Emotions are flying high. Now, also in the lineup. After all surfing is…life.
With everything that is happening in the US right now, can I surf in a politics-free environment? I don’t want to have to deal with all this shit. I just want to surf.
Hmm. Hmm. Hmm. Hmm. The last time anyone waved their political affiliation at me in the lineup was…never. Lucky me, I guess. Did you mean: can you or where can you surf politics-free? Actually, it doesn’t make any difference.
Surfing is like living in a neighborhood. But I don’t mean that a lineup is a direct representation of the local neighborhood where the surfers come from.
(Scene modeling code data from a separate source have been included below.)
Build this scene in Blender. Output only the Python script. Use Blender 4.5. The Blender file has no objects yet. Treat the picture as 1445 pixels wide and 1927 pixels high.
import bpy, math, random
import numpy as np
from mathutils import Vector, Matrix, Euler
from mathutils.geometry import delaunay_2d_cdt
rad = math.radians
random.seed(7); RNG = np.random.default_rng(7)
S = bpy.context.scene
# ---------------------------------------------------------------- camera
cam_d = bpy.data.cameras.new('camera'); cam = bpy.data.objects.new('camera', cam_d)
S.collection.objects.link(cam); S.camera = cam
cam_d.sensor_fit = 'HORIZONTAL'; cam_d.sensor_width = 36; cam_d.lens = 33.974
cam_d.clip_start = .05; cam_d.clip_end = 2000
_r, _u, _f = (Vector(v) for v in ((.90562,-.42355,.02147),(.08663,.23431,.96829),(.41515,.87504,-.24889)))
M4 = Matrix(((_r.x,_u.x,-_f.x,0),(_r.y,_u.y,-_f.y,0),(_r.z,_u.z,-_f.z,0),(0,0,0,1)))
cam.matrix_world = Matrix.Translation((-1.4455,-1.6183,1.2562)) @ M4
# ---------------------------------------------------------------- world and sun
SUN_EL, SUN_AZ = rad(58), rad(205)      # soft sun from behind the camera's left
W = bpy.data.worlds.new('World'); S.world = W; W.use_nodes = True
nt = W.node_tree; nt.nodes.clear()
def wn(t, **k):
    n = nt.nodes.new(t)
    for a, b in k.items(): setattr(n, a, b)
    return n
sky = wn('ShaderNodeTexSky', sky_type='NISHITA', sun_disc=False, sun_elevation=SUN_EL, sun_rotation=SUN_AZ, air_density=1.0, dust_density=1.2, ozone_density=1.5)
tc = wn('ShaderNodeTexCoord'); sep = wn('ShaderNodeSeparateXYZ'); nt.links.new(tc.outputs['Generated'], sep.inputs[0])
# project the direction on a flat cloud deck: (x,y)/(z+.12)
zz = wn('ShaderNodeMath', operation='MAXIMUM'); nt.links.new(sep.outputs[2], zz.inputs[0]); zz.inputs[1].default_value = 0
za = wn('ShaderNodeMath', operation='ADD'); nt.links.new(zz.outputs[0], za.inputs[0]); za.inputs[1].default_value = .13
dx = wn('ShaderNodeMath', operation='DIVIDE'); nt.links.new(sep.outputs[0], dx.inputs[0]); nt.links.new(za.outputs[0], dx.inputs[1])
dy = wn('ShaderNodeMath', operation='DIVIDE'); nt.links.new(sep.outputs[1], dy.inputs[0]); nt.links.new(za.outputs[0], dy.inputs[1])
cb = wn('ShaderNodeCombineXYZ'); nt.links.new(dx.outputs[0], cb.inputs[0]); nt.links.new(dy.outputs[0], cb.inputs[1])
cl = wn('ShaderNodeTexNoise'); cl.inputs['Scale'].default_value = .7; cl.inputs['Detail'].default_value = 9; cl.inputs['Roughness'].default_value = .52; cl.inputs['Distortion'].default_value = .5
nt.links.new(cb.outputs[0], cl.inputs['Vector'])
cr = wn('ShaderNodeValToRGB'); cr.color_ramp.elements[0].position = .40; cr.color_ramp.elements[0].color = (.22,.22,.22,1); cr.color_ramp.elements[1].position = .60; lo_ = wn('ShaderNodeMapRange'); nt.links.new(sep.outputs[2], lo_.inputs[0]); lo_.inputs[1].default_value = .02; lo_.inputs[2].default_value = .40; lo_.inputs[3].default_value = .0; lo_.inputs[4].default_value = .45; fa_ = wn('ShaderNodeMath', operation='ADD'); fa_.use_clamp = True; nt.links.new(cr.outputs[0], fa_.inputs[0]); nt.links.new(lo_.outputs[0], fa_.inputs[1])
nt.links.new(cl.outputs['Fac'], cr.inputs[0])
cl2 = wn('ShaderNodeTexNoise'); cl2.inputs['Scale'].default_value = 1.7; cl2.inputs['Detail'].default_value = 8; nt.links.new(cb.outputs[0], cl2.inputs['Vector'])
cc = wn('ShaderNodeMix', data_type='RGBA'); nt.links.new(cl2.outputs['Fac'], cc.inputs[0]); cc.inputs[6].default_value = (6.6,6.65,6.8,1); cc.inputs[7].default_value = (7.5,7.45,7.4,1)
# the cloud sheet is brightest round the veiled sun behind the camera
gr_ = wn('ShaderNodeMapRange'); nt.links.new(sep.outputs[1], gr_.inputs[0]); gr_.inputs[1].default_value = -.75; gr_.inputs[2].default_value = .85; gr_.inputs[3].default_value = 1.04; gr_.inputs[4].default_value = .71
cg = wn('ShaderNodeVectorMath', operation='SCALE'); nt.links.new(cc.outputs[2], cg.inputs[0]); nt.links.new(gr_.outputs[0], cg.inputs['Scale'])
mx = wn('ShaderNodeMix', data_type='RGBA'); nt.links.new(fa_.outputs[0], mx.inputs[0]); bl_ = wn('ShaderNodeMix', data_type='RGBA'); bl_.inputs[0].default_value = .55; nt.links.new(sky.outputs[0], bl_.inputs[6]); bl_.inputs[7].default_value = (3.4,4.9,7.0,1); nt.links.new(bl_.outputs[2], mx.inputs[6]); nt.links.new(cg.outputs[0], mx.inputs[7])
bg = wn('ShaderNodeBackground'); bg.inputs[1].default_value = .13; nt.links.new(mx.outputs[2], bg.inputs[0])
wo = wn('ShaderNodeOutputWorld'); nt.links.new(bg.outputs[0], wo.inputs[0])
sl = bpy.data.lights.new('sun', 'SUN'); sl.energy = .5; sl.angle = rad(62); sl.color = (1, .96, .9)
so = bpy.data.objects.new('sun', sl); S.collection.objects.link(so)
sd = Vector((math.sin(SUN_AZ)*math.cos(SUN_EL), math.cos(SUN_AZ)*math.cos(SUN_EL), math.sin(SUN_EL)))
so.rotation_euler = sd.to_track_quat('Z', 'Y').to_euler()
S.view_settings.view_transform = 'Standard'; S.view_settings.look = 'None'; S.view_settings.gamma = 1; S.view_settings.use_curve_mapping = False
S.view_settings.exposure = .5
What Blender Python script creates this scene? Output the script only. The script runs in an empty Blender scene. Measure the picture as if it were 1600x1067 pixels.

It can be, but that’s not a hard and fast rule. After all, tourists from all over the place outnumber the locals at Canoes, Waikiki.
Surfing is like living in a neighborhood because even if it’s a Malibu gated community or an NYC co-op with board approval, you don’t really have any control over who you’re going to be living next to. I could probably say that surfing is also like a workplace, or a prison, or just—living on this planet, amplified to the power of 20+ because the waves are a limited resource blah blah blah.
You are not surfing in a vacuum. Surfers are people once they step back on land. They have views. On everything. It’d be easier to surf in a bubble—whatever that bubble is for you—than surf in a lineup devoid of various opinions.
I don’t know what prompted your question. I wish I did. Was it someone in the lineup sporting a Pride flag or a red hat? Or even worse—a helmet?! Or perhaps you found out that one of your surf heroes doesn’t share your political views? It happened to me. Miraculously, I got over it.
We’re guilty of romanticizing surfing, but surfing is no different than living in society. So take the good, wise up about the bad. Surfing is worth it despite it.